Why the apparent reluctance? One reason is Mahathir himself. He is the MSC's tireless champion. In power for 19 years, Mahathir has made the MSC a top national goal. But the prickly, 74-year-old Mahathir, with a string of controversial actions behind him, may be the project's biggest liability. "We've had real shockers in Malaysia the last couple of years," says Bruce Gale of Political and Economic Risk Consultancy in Singapore.

After the Asian currency crisis of 1997, Mahathir slapped controls on capital flows and pegged the Malaysian ringgit to the dollar. He blamed foreign financiers, particularly George Soros, for the ringgit's fall, which terminated a decade of 8-plus percent annual growth and triggered a recession. Mahathir also sacked his one-time protégé, Deputy Prime Minister Anwar Ibrahim, a potential rival.
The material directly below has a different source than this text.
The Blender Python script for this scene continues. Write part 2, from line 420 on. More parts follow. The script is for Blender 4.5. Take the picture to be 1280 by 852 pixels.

Anwar was then jailed, beaten, and convicted of corruption and s###my in trials that struck many Malaysians as a vendetta through the courts. Meanwhile, Mahathir, an advocate of "Asian values," stepped up his warnings about globalization and purported Western plans to recolonize developing nations. His resentment may be one reason he is bent on making Malaysia a high-tech bastion. "Enough of us must be assigned to the acquisition of the necessary knowledge and skills of the information age so as to enable us to catch up with our detractors and enemies," he told officials from Islamic countries in June.

"Siliclones." Some foreign investors have been scared off. A major international bank considered basing its electronic money transfers in Malaysia but opted for Singapore instead out of concern that Malaysia might try to regulate Internet access, according to Gale. Indeed, Malaysia faces competition from rival "Siliclones." Singapore, Hong Kong, Taiwan, Thailand, and India all are promoting high-tech districts.

Finally, some question whether the MSC's huge bet on fiber-optic cables will pay off given advances in wireless technology. "The way the Internet is going suggests there's no particular advantage in being in one specific location," concludes Yeoh Keat Seng, CEO of a start-up provider of financial information.

Those running the MSC disagree. "No matter how virtual the world gets, you have to locate yourself somewhere," says V. Danabalan, a vice president at MSC's developer. With the Asian currency crisis past, corporate interest is indeed up. And, Danabalan says, Mahathir's pro-business policies and commitment to the MSC matter more to investors than his political rhetoric. Malaysia's bid for cyber-riches will depend on it.